• **Data provided**
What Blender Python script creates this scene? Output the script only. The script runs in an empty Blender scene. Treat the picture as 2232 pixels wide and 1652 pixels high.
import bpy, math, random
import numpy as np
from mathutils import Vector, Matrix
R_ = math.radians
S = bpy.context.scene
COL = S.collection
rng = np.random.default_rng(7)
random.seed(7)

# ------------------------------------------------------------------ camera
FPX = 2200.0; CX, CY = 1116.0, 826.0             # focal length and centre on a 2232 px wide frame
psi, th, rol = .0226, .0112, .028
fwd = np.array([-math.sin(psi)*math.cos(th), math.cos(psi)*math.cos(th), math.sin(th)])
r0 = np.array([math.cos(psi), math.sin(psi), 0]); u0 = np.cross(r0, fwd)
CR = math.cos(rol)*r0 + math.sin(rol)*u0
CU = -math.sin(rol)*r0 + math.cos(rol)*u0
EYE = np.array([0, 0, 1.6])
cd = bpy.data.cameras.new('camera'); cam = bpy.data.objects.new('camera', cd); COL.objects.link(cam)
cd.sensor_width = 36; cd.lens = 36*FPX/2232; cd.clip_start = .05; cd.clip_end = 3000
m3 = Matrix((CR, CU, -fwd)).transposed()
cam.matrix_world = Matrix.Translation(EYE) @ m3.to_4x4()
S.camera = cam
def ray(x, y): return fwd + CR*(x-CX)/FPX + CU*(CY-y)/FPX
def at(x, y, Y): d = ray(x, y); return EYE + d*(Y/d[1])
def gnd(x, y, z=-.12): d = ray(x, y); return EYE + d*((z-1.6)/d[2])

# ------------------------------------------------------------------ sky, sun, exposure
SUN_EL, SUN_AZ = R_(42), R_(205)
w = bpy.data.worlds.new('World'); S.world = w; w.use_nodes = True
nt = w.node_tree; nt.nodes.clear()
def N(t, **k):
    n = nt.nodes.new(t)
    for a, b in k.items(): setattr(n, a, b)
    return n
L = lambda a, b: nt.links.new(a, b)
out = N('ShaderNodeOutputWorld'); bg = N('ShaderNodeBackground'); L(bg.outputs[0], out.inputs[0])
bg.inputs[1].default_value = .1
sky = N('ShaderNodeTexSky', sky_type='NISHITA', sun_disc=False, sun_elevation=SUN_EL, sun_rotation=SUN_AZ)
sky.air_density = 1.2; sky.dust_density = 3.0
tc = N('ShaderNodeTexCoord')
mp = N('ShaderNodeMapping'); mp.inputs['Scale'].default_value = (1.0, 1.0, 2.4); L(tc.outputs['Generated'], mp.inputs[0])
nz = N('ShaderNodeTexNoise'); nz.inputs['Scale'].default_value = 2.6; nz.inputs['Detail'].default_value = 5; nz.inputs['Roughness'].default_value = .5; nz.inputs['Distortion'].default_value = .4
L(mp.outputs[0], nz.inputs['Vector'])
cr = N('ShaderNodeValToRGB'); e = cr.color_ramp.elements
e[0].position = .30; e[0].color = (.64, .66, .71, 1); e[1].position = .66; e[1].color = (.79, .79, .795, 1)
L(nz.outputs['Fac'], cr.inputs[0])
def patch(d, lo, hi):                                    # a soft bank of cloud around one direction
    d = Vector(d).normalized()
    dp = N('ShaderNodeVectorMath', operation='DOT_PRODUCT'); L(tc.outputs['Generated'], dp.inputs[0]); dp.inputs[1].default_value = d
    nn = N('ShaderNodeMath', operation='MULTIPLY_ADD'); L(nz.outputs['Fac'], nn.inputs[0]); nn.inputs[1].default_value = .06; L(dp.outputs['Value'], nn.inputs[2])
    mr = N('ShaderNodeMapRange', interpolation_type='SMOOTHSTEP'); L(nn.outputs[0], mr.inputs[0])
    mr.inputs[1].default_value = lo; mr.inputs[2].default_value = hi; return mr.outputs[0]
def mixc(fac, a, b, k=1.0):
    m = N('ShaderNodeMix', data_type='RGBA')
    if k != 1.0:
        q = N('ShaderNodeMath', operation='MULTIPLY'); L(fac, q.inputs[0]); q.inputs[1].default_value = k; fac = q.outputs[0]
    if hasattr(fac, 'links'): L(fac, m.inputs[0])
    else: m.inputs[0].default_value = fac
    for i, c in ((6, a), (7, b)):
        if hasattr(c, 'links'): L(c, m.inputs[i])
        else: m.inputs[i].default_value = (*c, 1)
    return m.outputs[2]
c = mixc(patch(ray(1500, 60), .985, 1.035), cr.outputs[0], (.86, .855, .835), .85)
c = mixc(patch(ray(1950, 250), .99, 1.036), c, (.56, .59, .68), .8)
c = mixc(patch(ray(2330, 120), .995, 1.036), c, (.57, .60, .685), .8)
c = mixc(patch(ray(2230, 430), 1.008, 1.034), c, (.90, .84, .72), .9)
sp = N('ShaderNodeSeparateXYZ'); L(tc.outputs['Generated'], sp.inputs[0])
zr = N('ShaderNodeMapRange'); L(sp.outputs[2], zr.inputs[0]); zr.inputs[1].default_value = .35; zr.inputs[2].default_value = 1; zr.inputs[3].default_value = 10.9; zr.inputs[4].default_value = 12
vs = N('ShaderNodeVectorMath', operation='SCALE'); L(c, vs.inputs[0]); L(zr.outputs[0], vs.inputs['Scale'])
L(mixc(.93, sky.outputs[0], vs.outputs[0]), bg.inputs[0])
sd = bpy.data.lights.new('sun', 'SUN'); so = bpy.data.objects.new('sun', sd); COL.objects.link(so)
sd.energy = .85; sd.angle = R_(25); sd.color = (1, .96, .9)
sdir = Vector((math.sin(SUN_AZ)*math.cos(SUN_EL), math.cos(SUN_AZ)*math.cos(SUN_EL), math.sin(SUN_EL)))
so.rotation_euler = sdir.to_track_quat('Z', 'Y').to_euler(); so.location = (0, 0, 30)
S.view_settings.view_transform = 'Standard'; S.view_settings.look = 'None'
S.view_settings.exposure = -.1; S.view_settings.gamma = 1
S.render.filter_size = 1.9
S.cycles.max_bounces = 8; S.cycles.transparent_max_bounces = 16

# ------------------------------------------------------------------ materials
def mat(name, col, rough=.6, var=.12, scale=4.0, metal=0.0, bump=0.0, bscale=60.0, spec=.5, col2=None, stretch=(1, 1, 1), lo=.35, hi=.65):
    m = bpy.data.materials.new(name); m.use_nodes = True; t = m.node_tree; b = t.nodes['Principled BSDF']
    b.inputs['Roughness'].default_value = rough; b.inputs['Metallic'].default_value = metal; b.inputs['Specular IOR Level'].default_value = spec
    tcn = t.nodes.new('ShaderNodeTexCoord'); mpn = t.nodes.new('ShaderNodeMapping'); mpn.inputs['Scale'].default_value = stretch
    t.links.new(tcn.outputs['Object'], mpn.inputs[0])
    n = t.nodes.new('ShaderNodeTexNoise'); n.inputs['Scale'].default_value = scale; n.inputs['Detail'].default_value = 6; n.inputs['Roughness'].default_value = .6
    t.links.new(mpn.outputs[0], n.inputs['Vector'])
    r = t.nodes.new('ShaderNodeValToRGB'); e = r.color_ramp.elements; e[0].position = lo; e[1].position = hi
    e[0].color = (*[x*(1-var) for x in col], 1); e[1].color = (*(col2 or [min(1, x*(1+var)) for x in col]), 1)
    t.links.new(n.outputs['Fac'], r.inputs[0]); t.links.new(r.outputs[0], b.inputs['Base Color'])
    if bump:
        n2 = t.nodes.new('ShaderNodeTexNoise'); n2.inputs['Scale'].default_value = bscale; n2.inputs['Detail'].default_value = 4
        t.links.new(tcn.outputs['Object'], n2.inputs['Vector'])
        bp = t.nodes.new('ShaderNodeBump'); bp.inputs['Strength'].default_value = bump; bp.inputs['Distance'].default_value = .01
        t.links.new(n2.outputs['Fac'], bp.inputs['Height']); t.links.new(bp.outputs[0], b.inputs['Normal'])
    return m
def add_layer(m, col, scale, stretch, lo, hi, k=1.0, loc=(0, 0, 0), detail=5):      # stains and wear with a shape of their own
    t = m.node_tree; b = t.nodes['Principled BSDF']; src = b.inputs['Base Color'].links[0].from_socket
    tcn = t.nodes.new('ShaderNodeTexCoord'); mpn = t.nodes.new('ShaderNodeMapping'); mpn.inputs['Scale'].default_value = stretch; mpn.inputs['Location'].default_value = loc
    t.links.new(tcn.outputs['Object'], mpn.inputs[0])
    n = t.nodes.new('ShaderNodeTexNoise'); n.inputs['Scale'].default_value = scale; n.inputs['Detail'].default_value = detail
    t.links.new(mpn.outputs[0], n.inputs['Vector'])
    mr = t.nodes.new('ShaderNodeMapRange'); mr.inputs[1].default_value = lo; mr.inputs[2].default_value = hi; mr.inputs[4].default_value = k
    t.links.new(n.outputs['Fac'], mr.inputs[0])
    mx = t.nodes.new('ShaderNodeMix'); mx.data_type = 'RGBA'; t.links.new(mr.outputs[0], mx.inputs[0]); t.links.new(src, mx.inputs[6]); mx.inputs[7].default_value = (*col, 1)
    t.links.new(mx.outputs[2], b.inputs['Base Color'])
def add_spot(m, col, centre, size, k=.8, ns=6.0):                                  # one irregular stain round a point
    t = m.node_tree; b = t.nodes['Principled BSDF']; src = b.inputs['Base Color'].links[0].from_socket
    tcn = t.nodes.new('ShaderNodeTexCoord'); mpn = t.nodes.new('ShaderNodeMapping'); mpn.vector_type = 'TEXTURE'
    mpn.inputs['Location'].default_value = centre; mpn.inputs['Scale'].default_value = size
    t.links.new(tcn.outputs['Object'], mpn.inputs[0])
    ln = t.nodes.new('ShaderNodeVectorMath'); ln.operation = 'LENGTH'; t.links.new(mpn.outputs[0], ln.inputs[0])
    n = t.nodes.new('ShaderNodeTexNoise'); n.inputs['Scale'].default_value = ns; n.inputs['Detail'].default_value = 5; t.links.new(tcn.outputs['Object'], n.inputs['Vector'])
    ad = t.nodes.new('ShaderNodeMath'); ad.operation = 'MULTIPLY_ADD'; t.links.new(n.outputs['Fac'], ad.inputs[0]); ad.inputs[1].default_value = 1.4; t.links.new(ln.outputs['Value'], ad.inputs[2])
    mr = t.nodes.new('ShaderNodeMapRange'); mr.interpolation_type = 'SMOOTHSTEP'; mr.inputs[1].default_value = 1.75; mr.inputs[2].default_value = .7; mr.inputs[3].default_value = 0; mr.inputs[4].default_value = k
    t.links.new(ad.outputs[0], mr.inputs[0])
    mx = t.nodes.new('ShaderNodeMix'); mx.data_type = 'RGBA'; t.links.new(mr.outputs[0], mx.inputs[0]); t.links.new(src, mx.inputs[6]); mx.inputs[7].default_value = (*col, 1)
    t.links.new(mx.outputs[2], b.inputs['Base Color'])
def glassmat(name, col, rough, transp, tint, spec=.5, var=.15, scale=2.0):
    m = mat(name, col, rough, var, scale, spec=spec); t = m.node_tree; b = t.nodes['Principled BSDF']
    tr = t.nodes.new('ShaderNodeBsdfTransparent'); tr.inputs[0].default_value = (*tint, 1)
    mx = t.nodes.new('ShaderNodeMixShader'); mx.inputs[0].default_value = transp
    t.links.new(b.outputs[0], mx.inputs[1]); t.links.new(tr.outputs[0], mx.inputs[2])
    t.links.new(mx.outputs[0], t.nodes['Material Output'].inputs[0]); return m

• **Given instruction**
Retype only the lines running from the top of the listing to the line that holds "def gnd(x, y, z=-.12): d", both ends included.

• **Expected answer**
What Blender Python script creates this scene? Output the script only. The script runs in an empty Blender scene. Treat the picture as 2232 pixels wide and 1652 pixels high.
import bpy, math, random
import numpy as np
from mathutils import Vector, Matrix
R_ = math.radians
S = bpy.context.scene
COL = S.collection
rng = np.random.default_rng(7)
random.seed(7)

# ------------------------------------------------------------------ camera
FPX = 2200.0; CX, CY = 1116.0, 826.0             # focal length and centre on a 2232 px wide frame
psi, th, rol = .0226, .0112, .028
fwd = np.array([-math.sin(psi)*math.cos(th), math.cos(psi)*math.cos(th), math.sin(th)])
r0 = np.array([math.cos(psi), math.sin(psi), 0]); u0 = np.cross(r0, fwd)
CR = math.cos(rol)*r0 + math.sin(rol)*u0
CU = -math.sin(rol)*r0 + math.cos(rol)*u0
EYE = np.array([0, 0, 1.6])
cd = bpy.data.cameras.new('camera'); cam = bpy.data.objects.new('camera', cd); COL.objects.link(cam)
cd.sensor_width = 36; cd.lens = 36*FPX/2232; cd.clip_start = .05; cd.clip_end = 3000
m3 = Matrix((CR, CU, -fwd)).transposed()
cam.matrix_world = Matrix.Translation(EYE) @ m3.to_4x4()
S.camera = cam
def ray(x, y): return fwd + CR*(x-CX)/FPX + CU*(CY-y)/FPX
def at(x, y, Y): d = ray(x, y); return EYE + d*(Y/d[1])
def gnd(x, y, z=-.12): d = ray(x, y); return EYE + d*((z-1.6)/d[2])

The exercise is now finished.